**WHAT NEEDS TO BE DONE:**
Quote every line below exactly and skip any picture.
*** INFORMATION SUPPLIED ***
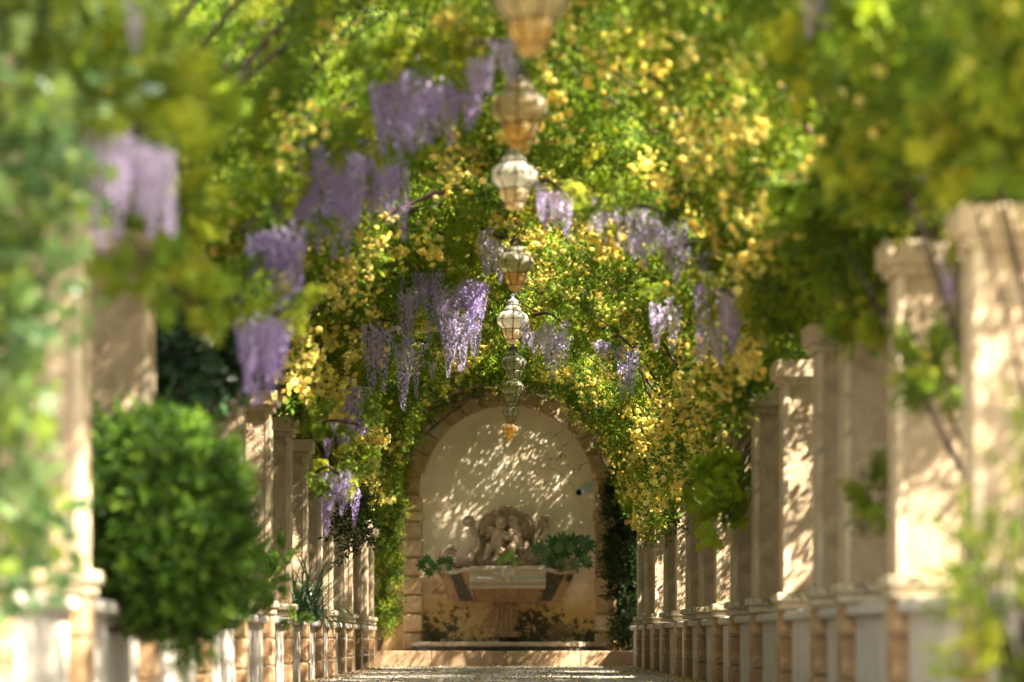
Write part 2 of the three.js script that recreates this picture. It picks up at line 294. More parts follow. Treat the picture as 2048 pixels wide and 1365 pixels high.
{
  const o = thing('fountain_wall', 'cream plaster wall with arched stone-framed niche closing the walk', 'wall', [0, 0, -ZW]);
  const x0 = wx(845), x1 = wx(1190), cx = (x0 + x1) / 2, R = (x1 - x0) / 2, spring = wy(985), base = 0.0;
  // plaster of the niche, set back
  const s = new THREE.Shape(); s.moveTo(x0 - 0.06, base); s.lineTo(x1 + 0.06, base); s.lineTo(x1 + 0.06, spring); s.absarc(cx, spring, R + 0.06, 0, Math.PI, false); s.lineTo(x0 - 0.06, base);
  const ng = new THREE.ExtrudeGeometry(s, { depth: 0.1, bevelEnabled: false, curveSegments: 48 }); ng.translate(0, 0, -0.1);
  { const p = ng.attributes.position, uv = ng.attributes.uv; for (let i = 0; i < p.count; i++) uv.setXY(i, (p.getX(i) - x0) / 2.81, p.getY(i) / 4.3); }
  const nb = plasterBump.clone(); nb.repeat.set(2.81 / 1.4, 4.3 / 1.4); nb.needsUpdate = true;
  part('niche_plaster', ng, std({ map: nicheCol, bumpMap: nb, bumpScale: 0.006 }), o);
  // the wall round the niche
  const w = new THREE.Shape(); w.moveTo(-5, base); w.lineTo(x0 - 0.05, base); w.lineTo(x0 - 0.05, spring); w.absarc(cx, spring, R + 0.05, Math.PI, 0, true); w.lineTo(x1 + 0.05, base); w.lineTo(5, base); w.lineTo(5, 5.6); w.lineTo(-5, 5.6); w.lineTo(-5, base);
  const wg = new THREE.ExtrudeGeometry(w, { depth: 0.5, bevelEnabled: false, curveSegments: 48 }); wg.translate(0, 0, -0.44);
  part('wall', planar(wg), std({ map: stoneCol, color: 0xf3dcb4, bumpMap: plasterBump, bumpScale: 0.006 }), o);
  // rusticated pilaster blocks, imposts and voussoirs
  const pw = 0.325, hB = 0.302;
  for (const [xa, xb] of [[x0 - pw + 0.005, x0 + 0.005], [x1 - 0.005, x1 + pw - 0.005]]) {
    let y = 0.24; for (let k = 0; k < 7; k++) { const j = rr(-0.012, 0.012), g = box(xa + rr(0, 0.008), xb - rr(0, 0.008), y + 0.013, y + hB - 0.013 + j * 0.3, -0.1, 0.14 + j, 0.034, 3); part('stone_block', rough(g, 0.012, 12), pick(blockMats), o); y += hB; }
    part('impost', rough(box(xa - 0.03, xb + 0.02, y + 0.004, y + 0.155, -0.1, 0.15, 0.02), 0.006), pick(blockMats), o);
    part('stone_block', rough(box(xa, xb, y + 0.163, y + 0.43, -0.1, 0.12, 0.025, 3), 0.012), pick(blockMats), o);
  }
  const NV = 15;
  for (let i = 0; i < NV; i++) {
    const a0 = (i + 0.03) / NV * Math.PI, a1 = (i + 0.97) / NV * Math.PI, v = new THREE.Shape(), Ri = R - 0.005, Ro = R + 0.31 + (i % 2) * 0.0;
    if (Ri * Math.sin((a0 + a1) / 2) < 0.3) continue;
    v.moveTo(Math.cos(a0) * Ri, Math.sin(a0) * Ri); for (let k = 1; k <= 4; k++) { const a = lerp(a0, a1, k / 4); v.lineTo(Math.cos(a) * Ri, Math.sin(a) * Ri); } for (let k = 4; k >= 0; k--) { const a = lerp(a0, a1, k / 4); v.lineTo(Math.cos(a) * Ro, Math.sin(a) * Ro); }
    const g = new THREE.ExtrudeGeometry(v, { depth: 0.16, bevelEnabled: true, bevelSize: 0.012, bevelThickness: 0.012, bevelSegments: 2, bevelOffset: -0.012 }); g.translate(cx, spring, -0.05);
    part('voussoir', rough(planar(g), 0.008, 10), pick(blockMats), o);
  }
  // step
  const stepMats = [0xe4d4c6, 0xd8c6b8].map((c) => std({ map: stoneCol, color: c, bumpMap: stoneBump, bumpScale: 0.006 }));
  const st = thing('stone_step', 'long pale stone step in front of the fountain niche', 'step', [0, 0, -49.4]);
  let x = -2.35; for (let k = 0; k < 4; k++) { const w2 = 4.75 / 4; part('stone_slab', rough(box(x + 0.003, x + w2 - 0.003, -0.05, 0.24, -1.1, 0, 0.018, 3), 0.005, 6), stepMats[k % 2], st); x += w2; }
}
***
**TASK RESULT:**
Write part 2 of the three.js script that recreates this picture. It picks up at line 294. More parts follow. Treat the picture as 2048 pixels wide and 1365 pixels high.
{
  const o = thing('fountain_wall', 'cream plaster wall with arched stone-framed niche closing the walk', 'wall', [0, 0, -ZW]);
  const x0 = wx(845), x1 = wx(1190), cx = (x0 + x1) / 2, R = (x1 - x0) / 2, spring = wy(985), base = 0.0;
  // plaster of the niche, set back
  const s = new THREE.Shape(); s.moveTo(x0 - 0.06, base); s.lineTo(x1 + 0.06, base); s.lineTo(x1 + 0.06, spring); s.absarc(cx, spring, R + 0.06, 0, Math.PI, false); s.lineTo(x0 - 0.06, base);
  const ng = new THREE.ExtrudeGeometry(s, { depth: 0.1, bevelEnabled: false, curveSegments: 48 }); ng.translate(0, 0, -0.1);
  { const p = ng.attributes.position, uv = ng.attributes.uv; for (let i = 0; i < p.count; i++) uv.setXY(i, (p.getX(i) - x0) / 2.81, p.getY(i) / 4.3); }
  const nb = plasterBump.clone(); nb.repeat.set(2.81 / 1.4, 4.3 / 1.4); nb.needsUpdate = true;
  part('niche_plaster', ng, std({ map: nicheCol, bumpMap: nb, bumpScale: 0.006 }), o);
  // the wall round the niche
  const w = new THREE.Shape(); w.moveTo(-5, base); w.lineTo(x0 - 0.05, base); w.lineTo(x0 - 0.05, spring); w.absarc(cx, spring, R + 0.05, Math.PI, 0, true); w.lineTo(x1 + 0.05, base); w.lineTo(5, base); w.lineTo(5, 5.6); w.lineTo(-5, 5.6); w.lineTo(-5, base);
  const wg = new THREE.ExtrudeGeometry(w, { depth: 0.5, bevelEnabled: false, curveSegments: 48 }); wg.translate(0, 0, -0.44);
  part('wall', planar(wg), std({ map: stoneCol, color: 0xf3dcb4, bumpMap: plasterBump, bumpScale: 0.006 }), o);
  // rusticated pilaster blocks, imposts and voussoirs
  const pw = 0.325, hB = 0.302;
  for (const [xa, xb] of [[x0 - pw + 0.005, x0 + 0.005], [x1 - 0.005, x1 + pw - 0.005]]) {
    let y = 0.24; for (let k = 0; k < 7; k++) { const j = rr(-0.012, 0.012), g = box(xa + rr(0, 0.008), xb - rr(0, 0.008), y + 0.013, y + hB - 0.013 + j * 0.3, -0.1, 0.14 + j, 0.034, 3); part('stone_block', rough(g, 0.012, 12), pick(blockMats), o); y += hB; }
    part('impost', rough(box(xa - 0.03, xb + 0.02, y + 0.004, y + 0.155, -0.1, 0.15, 0.02), 0.006), pick(blockMats), o);
    part('stone_block', rough(box(xa, xb, y + 0.163, y + 0.43, -0.1, 0.12, 0.025, 3), 0.012), pick(blockMats), o);
  }
  const NV = 15;
  for (let i = 0; i < NV; i++) {
    const a0 = (i + 0.03) / NV * Math.PI, a1 = (i + 0.97) / NV * Math.PI, v = new THREE.Shape(), Ri = R - 0.005, Ro = R + 0.31 + (i % 2) * 0.0;
    if (Ri * Math.sin((a0 + a1) / 2) < 0.3) continue;
    v.moveTo(Math.cos(a0) * Ri, Math.sin(a0) * Ri); for (let k = 1; k <= 4; k++) { const a = lerp(a0, a1, k / 4); v.lineTo(Math.cos(a) * Ri, Math.sin(a) * Ri); } for (let k = 4; k >= 0; k--) { const a = lerp(a0, a1, k / 4); v.lineTo(Math.cos(a) * Ro, Math.sin(a) * Ro); }
    const g = new THREE.ExtrudeGeometry(v, { depth: 0.16, bevelEnabled: true, bevelSize: 0.012, bevelThickness: 0.012, bevelSegments: 2, bevelOffset: -0.012 }); g.translate(cx, spring, -0.05);
    part('voussoir', rough(planar(g), 0.008, 10), pick(blockMats), o);
  }
  // step
  const stepMats = [0xe4d4c6, 0xd8c6b8].map((c) => std({ map: stoneCol, color: c, bumpMap: stoneBump, bumpScale: 0.006 }));
  const st = thing('stone_step', 'long pale stone step in front of the fountain niche', 'step', [0, 0, -49.4]);
  let x = -2.35; for (let k = 0; k < 4; k++) { const w2 = 4.75 / 4; part('stone_slab', rough(box(x + 0.003, x + w2 - 0.003, -0.05, 0.24, -1.1, 0, 0.018, 3), 0.005, 6), stepMats[k % 2], st); x += w2; }
}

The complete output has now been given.